Death is not a cessation of existence. The one who was living has not ceased to exist or gone into some mindless unfeeling state. Death is “separation.” When Adam and Eve sinned they died spiritually (and began the process of physical death) or were separated from God. When we as humans die physically our spirit is separated from our body and although our body returns to dust our spirit goes somewhere.

In writing to the Thessalonians the Apostle Paul starts on this very subject in 1 Thessalonians 4:13:

But we do not want you to be uninformed, brothers, about those who are asleep, that you may not grieve as others do who have no hope.

Joy and I have been to funerals of unbelievers and it is a sad time indeed. I clearly remember the funeral of someone with whom Joy had played volley ball. They read poems that suggested she may now be a starter in the sky while playing songs like “Send in the Clowns.” The grief was overwhelming and the absence of some was staggering to us both. Since she was not a believer we could not even offer words of comfort or hope to the bereaved.

The Apostle Paul did not want the believers who resided in Thessalonica (and by extension us) to succumb to that sort of grief. Sometimes what isn’t said is as important as what is said. He did not say not to mourn. That is important because I often heard it said to those who have suffered loss to just move on with life that their loved one is with the Lord. For a believer, grief is almost never directed at those who are gone but at those of us who remain and have lost our ability to interact with them directly. We are mourning our loss. He went on to explain why we should not mourn like those who have no hope in verses 14-18:

For since we believe that Jesus died and rose again, even so, through Jesus, God will bring with him those who have fallen asleep. For this we declare to you by a word from the Lord, that we who are alive, who are left until the coming of the Lord, will not precede those who have fallen asleep. For the Lord himself will descend from heaven with a cry of command, with the voice of an archangel, and with the sound of the trumpet of God. And the dead in Christ will rise first. Then we who are alive, who are left, will be caught up together with them in the clouds to meet the Lord in the air, and so we will always be with the Lord. Therefore encourage one another with these words.

A core doctrine of our faith is that Jesus not only died but “rose again.” He is somewhere (in heaven) and has those who died in faith were separated from their bodies but they are “with him.” How do we know that? Because He “will bring with him those who have fallen asleep” When will be bring them? When He returns to collect those of us who are alive and remain. We will have a great reunion of family, friends, and even those who are believers that we never met in this life! Paul develops this in 1 Corinthians 15. He also tells us in 2 Corinthians 5:6-8:

Therefore, being always of good courage, and knowing that while we are at home in the body we are absent from the Lord- for we walk by faith, not by sight- we are of good courage, I say, and prefer rather to be absent from the body and to be at home with the Lord.

We have a similar insight from David in 2 Samuel chapter 12. As his son with Bathsheba was sick and dying, David refused food and comfort and was pleading with God to spare the child.

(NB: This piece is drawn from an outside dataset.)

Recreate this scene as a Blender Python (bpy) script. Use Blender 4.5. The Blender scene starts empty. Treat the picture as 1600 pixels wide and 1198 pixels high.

The child passed away and David, to the surprise of his servants, got up, cleaned up and ate. The servants registered their confusion and David responded in 2 Samuel 12:22-23:

While the child was still alive, I fasted and wept, for I said, ‘Who knows whether the Lord will be gracious to me, that the child may live?’ But now he is dead. Why should I fast? Can I bring him back again? I shall go to him, but he will not return to me.

I shall go to him, but he will not return to me.” tells us 2 things. First, the child IS somewhere. His existence continued but was separated from his physical body. Second, wherever he is (with the Lord) David will go and meet him there.

And so, we grieve our immediate but actually only a temporary loss of my mother-in-law. I will grieve the lack of opportunity to pick on her and the loss of the power her prayers brought to our personal lives as her kids and to her grandkids as well as the power her prayers brought to our ministry. But we will rejoice that she is where she wants to be, with her Lord and her family and friends who went on before her. We will grieve and rejoice and from time to time I will think of the lyrics of a song which the late Roy Rogers and Dale Evans ended their television show with, “Happy trails to you. Until we meet again.”